The Modelica compiler will throw an error even if the two position sources have the same numerical values. This is typically signaled by an error of the type “system is overdetermined.”

Although it is clear in a very trivial model, it might come unnoticed in more complex cases, especially when either one of the two subsystems is wrapped inside an FMU.

It is important to make sure that only one of the two sides sets the state of a component or of its rigidly-connected neighbors. Any model that breaks this rule will inevitably incur convergence issues.

To overcome the problem of an overdetermined state, you might soften the coupling between the two subsystems before replacing one part with an FMU. You can add a spring-damper for the mechanical domain, an LC circuit in the electrical domain, etc. In this case, the binding happens through forces and torques (for the mechanical domain) or currents (for the electrical domain) instead of, respectively, position and rotations, or voltages. This solution, however, should be taken only as last resort, for example, when you cannot modify the models.

Although this workaround is not recommended, the following is even less recommended.
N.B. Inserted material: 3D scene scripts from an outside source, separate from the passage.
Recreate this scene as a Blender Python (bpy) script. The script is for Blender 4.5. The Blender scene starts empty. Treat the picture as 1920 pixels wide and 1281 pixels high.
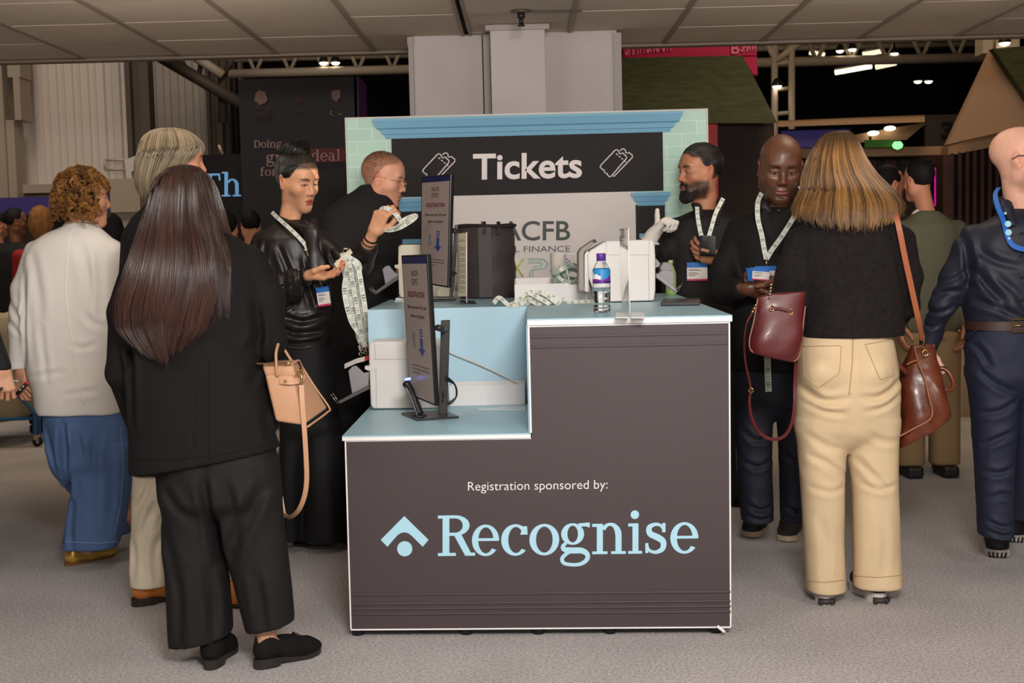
import bpy, bmesh, math, random
import numpy as np
from mathutils import Matrix, Vector
random.seed(4); RNG = np.random.default_rng(7)
SC = bpy.context.scene; COL = SC.collection
pi = math.pi
# ------------------------------------------------------------------ camera
CF, CP, CY, CR, CH = 2411.35, .0766, -.01224, .02419, 1.38
fw = np.array([math.sin(CY)*math.cos(CP), math.cos(CY)*math.cos(CP), -math.sin(CP)])
_r = np.array([math.cos(CY), -math.sin(CY), 0]); _u = np.cross(_r, fw)
CRT = _r*math.cos(CR)-_u*math.sin(CR); CUP = _u*math.cos(CR)+_r*math.sin(CR)
CO = np.array([0, 0, CH])
cd = bpy.data.cameras.new('camera'); cam = bpy.data.objects.new('camera', cd); COL.objects.link(cam)
cd.sensor_width = 36; cd.lens = CF/1920*36; cd.clip_end = 200
M = Matrix.Identity(4)
for i in range(3):
    M[i][0] = CRT[i]; M[i][1] = CUP[i]; M[i][2] = -fw[i]; M[i][3] = CO[i]
cam.matrix_world = M; SC.camera = cam
cd.dof.use_dof = True; cd.dof.focus_distance = 5.0; cd.dof.aperture_fstop = 7.1
# ------------------------------------------------------------------ world, lights, exposure
SC.view_settings.view_transform = 'Standard'; SC.view_settings.look = 'None'
SC.view_settings.exposure = -.14; SC.view_settings.gamma = 1; SC.view_settings.use_curve_mapping = False
w = bpy.data.worlds.new('world'); SC.world = w; w.use_nodes = True
w.node_tree.nodes['Background'].inputs[0].default_value = (1, .86, .72, 1)
w.node_tree.nodes['Background'].inputs[1].default_value = .018
def area(name, loc, size, power, col, target, sy=None):
    l = bpy.data.lights.new(name, 'AREA'); l.energy = power; l.color = col; l.size = size
    if sy: l.shape = 'RECTANGLE'; l.size_y = sy
    o = bpy.data.objects.new(name, l); COL.objects.link(o); o.location = loc
    o.rotation_euler = (Vector(target)-Vector(loc)).to_track_quat('-Z', 'Y').to_euler()
    return o
area('ceiling_lamp', (.45, .7, 2.5), .9, 215, (1, .955, .925), (.15, 4.6, .7), .6)
area('ceiling_lamp', (-2.3, 1.9, 2.55), 1.1, 48, (1, .92, .84), (-1.7, 4.6, .7), .55)
area('ceiling_lamp', (2.5, 1.9, 2.55), 1.1, 50, (1, .92, .84), (1.7, 4.6, .7), .55)
area('ceiling_lamp', (-1.2, 5.0, 2.56), .6, 5, (1, .84, .66), (-1.2, 5.2, 0))
area('ceiling_lamp', (1.5, 5.6, 2.56), .6, 5, (1, .84, .66), (1.5, 5.8, 0))
area('bounce_lamp', (.25, -.7, 1.75), .5, 60, (1, .95, .9), (.25, .6, 2.6))
area('ceiling_fill', (-1.6, 5.6, 1.9), 1.6, 10, (1, .88, .76), (-1.6, 6.6, 2.6))  # added fill to brighten the visible ceiling tiles, not a lamp of the room
area('ceiling_fill', (1.9, 5.6, 1.9), 1.6, 10, (1, .88, .76), (1.9, 6.6, 2.6))  # same added ceiling fill, right side
area('hall_lamp', (-4.5, 9.8, 5.5), 2.0, 120, (1, .88, .78), (-7.5, 13.5, 2.0))
area('hall_lamp', (-3.6, 8.9, 4.8), 1.2, 55, (1, .74, .46), (-3.4, 8.6, 0))
area('hall_lamp', (2.9, 8.9, 4.8), 1.2, 40, (1, .74, .46), (2.7, 8.6, 0))
area('hall_lamp', (3.0, 10.0, 4.6), 1.5, 42, (1, .80, .58), (3.2, 12, 1.0))
area('hall_lamp', (-1.5, 12.0, 5.2), 1.5, 40, (1, .82, .62), (-1.5, 15, 3.5))

# ------------------------------------------------------------------ pixel rays
def ray(px, py): return fw*CF+CRT*(px-960)-CUP*(py-640.5)
def onY(px, py, Y): d = ray(px, py); return CO+d*(Y/d[1])
def onZ(px, py, Z): d = ray(px, py); return CO+d*((Z-CH)/d[2])
def onX(px, py, X): d = ray(px, py); return CO+d*(X/d[0])
def onPl(px, py, A, B):
    n = np.array([B[1]-A[1], -(B[0]-A[0])]); d = ray(px, py)
    return CO+d*((n@np.array(A[:2]))/(n@d[:2]))

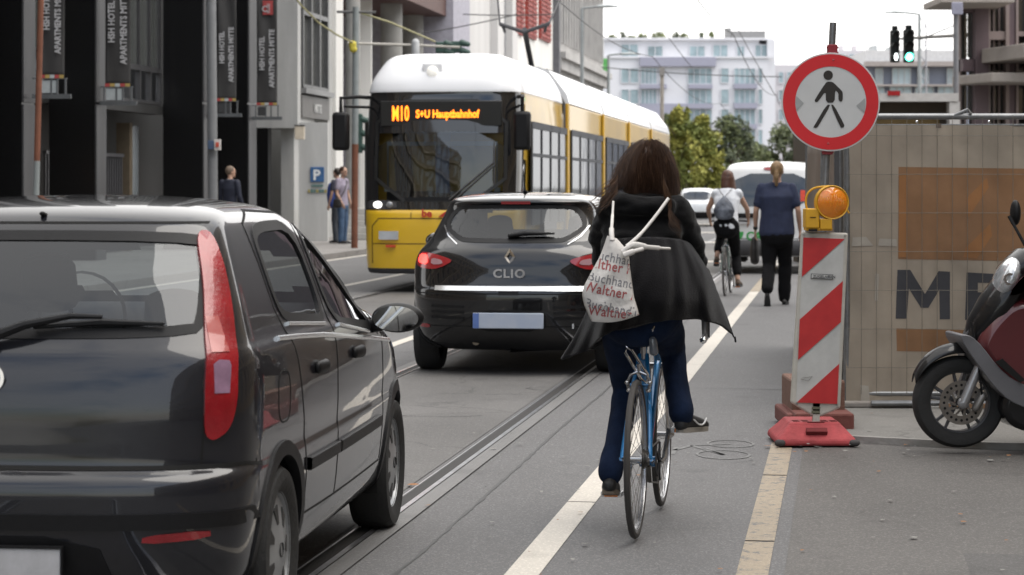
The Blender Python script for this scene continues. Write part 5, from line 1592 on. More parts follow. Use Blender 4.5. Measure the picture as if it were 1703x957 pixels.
# ---- scooter at the right edge (front towards the left)
def scooter():
    cx, cy = 2.535, 12.98
    hd = math.radians(183)      # local +x (forward) points left and slightly away
    r = thing('motor_scooter', 'parked maroon and black motor scooter cut by the right edge', 'scooter', (cx, cy, .035), hd)
    mar = M('maroon_paint', (.085, .010, .013), .35, 0, .08, 3, coat=.6)
    blk_ = M('scooter_black', (.006, .006, .007), .35, coat=.5, spec=.2)
    gry = M('scooter_grey', (.10, .10, .105), .45, .3)
    R_ = .262
    # local: x forward (photo left), y left of rider (towards camera), z up; front hub at (0,0,R)
    mb = MB(); prof = [(R_*.66, -.045), (R_*.78, -.058), (R_*.92, -.055), (R_*.985, -.03), (R_, 0), (R_*.985, .03), (R_*.92, .055), (R_*.78, .058), (R_*.66, .045)]
    mb.lathe(prof, ax='y', n=56); w = mb.build('front_wheel', tyrem, r); w.location = (0, 0, R_)
    mb = MB(); mb.lathe([(R_*.68, -.04), (R_*.63, -.03), (R_*.63, .03), (R_*.68, .04)], ax='y', n=48); mb.lathe([(.04, -.05), (.045, 0), (.04, .05)], ax='y', n=20)
    for k in range(5):
        for dl_ in (-.10, .10):
            a = 2*PI*k/5+.35+dl_; a2 = 2*PI*k/5+.35+dl_*.4
            mb.tube([(.035*math.cos(a2), .0, .035*math.sin(a2)), (R_*.65*math.cos(a+dl_), 0, R_*.65*math.sin(a+dl_))], [.012, .009], 6)
    mb.build('rim', gry, w)
    mb = MB(); mb.ring((0, .075, 0), .075, .125, (0, 1, 0), 48, .004)
    for k in range(10):
        a = 2*PI*k/10; mb.obox(V((.055*math.cos(a), .073, .055*math.sin(a))), V((.028*math.cos(a+.5), 0, .028*math.sin(a+.5))), (0, .0015, 0), V((-.006*math.sin(a+.5), 0, .006*math.cos(a+.5))))
    mb.lathe([(.035, .078), (.038, .06), (.04, .05)], ax='y', n=20)
    dsc = mb.build('brake_disc', M('disc_steel', (.22, .20, .18), .35, .8, .2, 20), w)
    mb = MB()
    for k in range(20):
        a = 2*PI*k/20; mb.disc((.1*math.cos(a), .0765, .1*math.sin(a)), .008, (0, 1, 0), 8, .001)
    mb.build('disc_holes', seamm, dsc)
    # fork and caliper
    for sg in (1, -1):
        mb = MB(); mb.tube([(-.005, sg*.095, R_), (-.10, sg*.095, R_+.22), (-.17, sg*.08, R_+.40)], [.028, .026, .022], 12); mb.ball((-.005, sg*.095, R_), (.035, .02, .035), 8); mb.build('fork_leg', M('fork_silver', (.34, .34, .35), .35, .6), r)
    mb = MB(); mb.loft([((-.075, .09, R_-.03), .028, .022), ((-.115, .09, R_+.04), .032, .024)], (0, 1, 0)); mb.build('brake_caliper', M('caliper_grey', (.22, .21, .2), .4, .6), r)
    # fender
    def fen(u, v):
        a = math.radians(20+ (146-20)*(1-u)) if False else math.radians(34+(160-34)*u)-math.radians(34)*0; rr_ = R_+.03+.045*math.sin(PI*u); wd = .078*(.45+.55*math.sin(PI*min(1, u*1.15+.1)))
        q = (v-.5)*2
        return (rr_*math.cos(a)*1.02+.01, wd*q, R_+rr_*math.sin(a) - .055*abs(q)**2.2)
    mb = MB(); mb.grid(fen, 36, 10); f_ = mb.build('front_fender', blk_, r); s_ = f_.modifiers.new('s', 'SOLIDIFY'); s_.thickness = .006
    # front cowl and leg shield: side outlines with thickness
    def slab(name, pts, m, hw, bv=.02, it=2, parent=r, y0=None):
        ou = chaikin([V((a, b)) for a, b in pts], it)
        mb = MB()
        if y0 is None: mb.prism([(p.x, -hw, p.y) for p in ou], (0, 2*hw, 0))
        else: mb.prism([(p.x, y0, p.y) for p in ou], (0, hw, 0))
        return mb.build(name, m, parent, smooth=40, bevel=bv)
    # side profile in local coordinates (x forward = photo left)
    mb = MB(); mb.loft([((-.05, 0, .58), .06, .03), ((-.12, 0, .68), .13, .08), ((-.21, 0, .80), .17, .10), ((-.30, 0, .92), .17, .10), ((-.34, 0, 1.00), .13, .07)], (0, 1, 0), 20); cow = mb.build('nose_cowl', blk_, r)
    slab('nose_grille', [(-.02, .57), (-.035, .66), (-.19, .90), (-.23, .88), (-.10, .66), (-.05, .57)], gry, .045, .01)
    slab('inner_shield', [(-.12, .50), (-.07, .60), (-.14, .72), (-.26, .84), (-.42, .86), (-.60, .70), (-.62, .45), (-.45, .30), (-.25, .34)], mar, .165, .05)
    slab('side_trim', [(.02, .60), (.035, .66), (-.05, .64), (-.22, .42), (-.40, .34), (-.64, .33), (-.62, .24), (-.38, .22), (-.20, .30)], M('trim_grey', (.13, .13, .14), .4, .2), .19, .02)
    mb = MB(); ou = [(-.16, .50), (-.20, .52), (-.33, .40), (-.30, .385)]; mb.prism([(a, .193, b) for a, b in ou], (0, .008, 0)); mb.build('trim_slot', seamm, r)
    slab('floor_fairing', [(-.24, .34), (-.20, .24), (-.26, .13), (-.45, .08), (-1.0, .10), (-1.2, .2), (-1.1, .36), (-.7, .36), (-.45, .40)], blk_, .175, .04)
    slab('leg_shield', [(-.22, .85), (-.34, 1.0), (-.44, .98), (-.50, .62), (-.56, .40), (-.70, .32), (-.72, .40), (-.60, .62), (-.52, 1.0)], mar, .2, .04)
    # headlight and headset
    mb = MB(); mb.loft([((-.30, 0, .99), .13, .08), ((-.38, 0, 1.05), .16, .09), ((-.48, 0, 1.08), .14, .07)], (0, 1, 0), 20); mb.build('handlebar_cowl', blk_, r)
    hlm = M('headlamp_glass', (.50, .52, .54), .10, .35, .45, 11, coat=1)
    mb = MB(); rot = Matrix.Rotation(math.radians(-24), 3, 'Y'); mb.ball((-.262, .045, .965), (.062, .150, .128), 16, rot=rot); hl = mb.build('headlight', hlm, r)
    mb = MB(); mb.ring(V((-.245, .19, .965)), .022, .034, (0, 1, 0), 20, .01); mb.build('lamp_bezel', chrome, hl)
    mb = MB(); 
    for sg in (1, -1):
        mb.tube([(-.36, 0, 1.06), (-.38, sg*.2, 1.06), (-.42, sg*.36, 1.04)], [.018, .016, .018], 8)
    mb.tube([(-.30, .28, 1.08), (-.28, .40, 1.08)], .007, 6)
    mb.build('handlebar', blackpl, r)
    for sg in (1, -1):
        mb = MB(); mb.tube([(-.47, sg*.22, 1.10), (-.40, sg*.27, 1.25), (-.375, sg*.30, 1.31)], [.010, .009, .012], 8); mb.ball((-.42, sg*.33, 1.33), (.03, .05, .075), 12); mi_ = mb.build('mirror', blackpl, r)
    slab('seat', [(-.85, .74), (-.95, .80), (-1.2, .80), (-1.7, .86), (-1.72, .80), (-1.2, .72)], M('seat_vinyl', (.02, .02, .02), .6), .14, .03)
    slab('rear_body', [(-.85, .72), (-.82, .42), (-1.0, .36), (-1.35, .50), (-1.75, .70), (-1.8, .82), (-1.2, .74)], mar, .16, .05)
    mb = MB(); mb.lathe(prof, ax='y', n=48); w2 = mb.build('rear_wheel', tyrem, r); w2.location = (-1.48, 0, R_)
    mb = MB(); mb.lathe([(R_*.66, -.04), (R_*.1, -.03), (R_*.1, .03), (R_*.66, .04)], ax='y', n=40); mb.build('rim', gry, w2)
    mb = MB(); mb.tube([(-1.0, .12, .25), (-1.48, .12, R_)], .05, 8); mb.tube([(-1.0, -.15, .2), (-1.7, -.18, .36)], .055, 10); mb.build('engine', gry, r)
    mb = MB(); mb.tube([(-1.0, .0, .2), (-.98, .18, .0)], .012, 6); mb.build('side_stand', gry, r)
    mb = MB(); mb.tube([(-.05, .1, .72), (-.08, .13, .5), (-.11, .11, R_+.03)], .006, 6); mb.build('brake_hose', blackpl, r)
    return r
scooter()
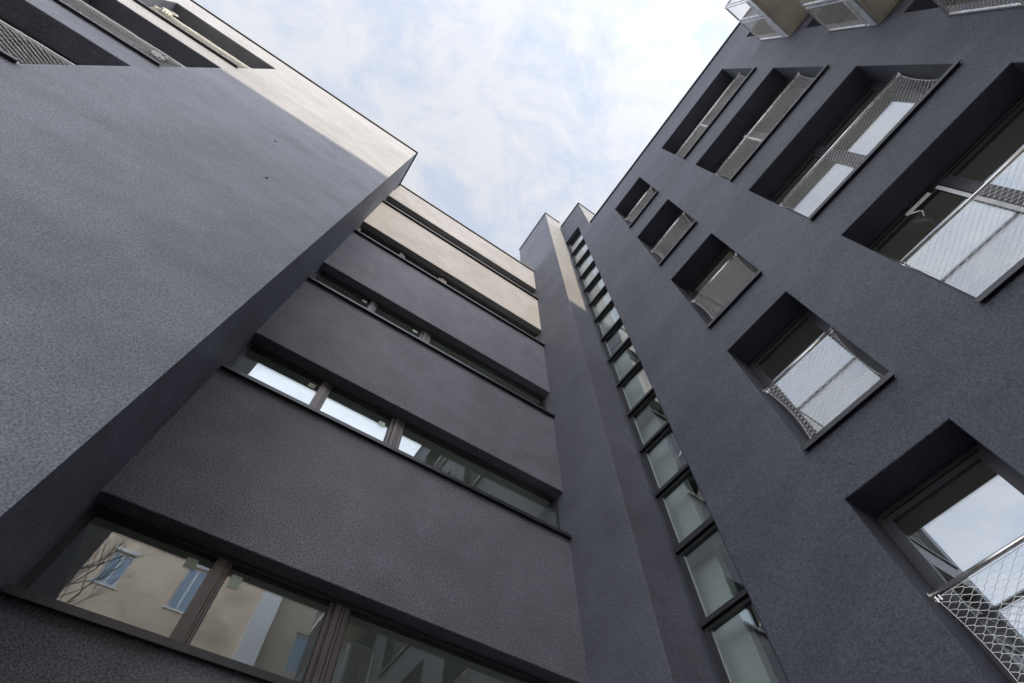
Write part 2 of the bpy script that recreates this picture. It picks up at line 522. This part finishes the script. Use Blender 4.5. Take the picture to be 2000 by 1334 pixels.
mb.box((-8.5, yL - 0.038, 18.79), (xL + 0.038, yL - 0.030, 18.845)); mb.box((xL + 0.030, yL - 0.030, 18.79), (xL + 0.038, 12, 18.845))
put('parapet_cap', mb, 'cap', LW)
for wi, ua in enumerate((la,)):
    W_ = 2.71 if wi == 0 else 2.7
    for k, (a, b_) in enumerate(lz):
        french_window(LW, (ua, yL, a), 'y-', W_, HL, 0.46, mull=1.25, film=(k == 2))
        guard(LW, (ua, yL, a), 'y-', W_, 1.43, seed=20 + k + wi * 5, wrap=True)
        room(LW, 'y-', (ua, yL + 0.56, a), -0.4, W_ + 0.4, -0.3, HL + 0.18, (0.0, W_, 0.0, HL), 4.0)
for (x, z) in ((-3.05, 12.15), (-2.42, 10.30)):
    mb = MB(); mb.tube([(x, yL + .01, z), (x, yL - .010, z)], 0.014, 8); mb.tube([(x, yL - .010, z), (x + .03, yL - .016, z - .005)], 0.009, 6)
    put('anchor_plug', mb, 'plug', LW)

# ------------------------------------------------------------------ middle wing with ribbon windows
BW = thing('ribbon_window_wing', 'middle wing with five dark ribbon windows between plain render bands', 'building', (1.5, yB, 0))
rib = [(4.025, 5.00), (7.125, 8.10), (10.22, 11.14), (13.33, 14.24), (16.41, 17.26)]
top = 18.97
edges = [0.0] + [z for ab in rib for z in ab] + [top]
xa, xb = xL - 0.012, xT + 0.012            # tucked behind the neighbouring walls
FD = 0.18
for k in range(0, len(edges), 2):
    z0, z1 = edges[k], edges[k + 1]
    mb = MB()
    c = 0.008
    lo = c if k else 0
    hi = c if k < len(edges) - 2 else 0
    mb.quad((xa, yB, z0 + lo), (xb, yB, z0 + lo), (xb, yB, z1 - hi), (xa, yB, z1 - hi))
    if k:
        mb.quad((xa, yB, z0 + c), (xb, yB, z0 + c), (xb, yB + c, z0), (xa, yB + c, z0))
        mb.quad((xa, yB + c, z0), (xb, yB + c, z0), (xb, yB + 0.30, z0), (xa, yB + 0.30, z0))
    if hi:
        mb.quad((xa, yB, z1 - c), (xb, yB, z1 - c), (xb, yB + c, z1), (xa, yB + c, z1))
        mb.quad((xa, yB + c, z1), (xb, yB + c, z1), (xb, yB + 0.30, z1), (xa, yB + 0.30, z1))
    else:
        mb.quad((xa, yB, z1), (xb, yB, z1), (xb, yB + 0.3, z1), (xa, yB + 0.3, z1))
    put('wall_band', mb, 'stucco_mid', BW)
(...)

For the mechanical domain, it is possible to fix the issue by means of a source-sensor pair. The mechanical sources can be used without flagging their exact option. This introduces a sort of softening effect but with the drawback of not having a clear view of its physical meaning.

In some cases, you might need to link an FMU to more than one subsystem.

In this example, two different cases are shown. The first refers to a case in which there is a rigid coupling, the other a soft one.

In the first case, the causality of the subsystems is such that a unique direction can be identified. The leftmost block sets the position at the interface for the second and the second for the third. In this way, the risk of over-determining the state of a subsystem is avoided.

In the second case, on the contrary, both the leftmost and rightmost blocks provide information about a position to the central one. This is possible since the central block provides a soft coupling between the two lateral blocks.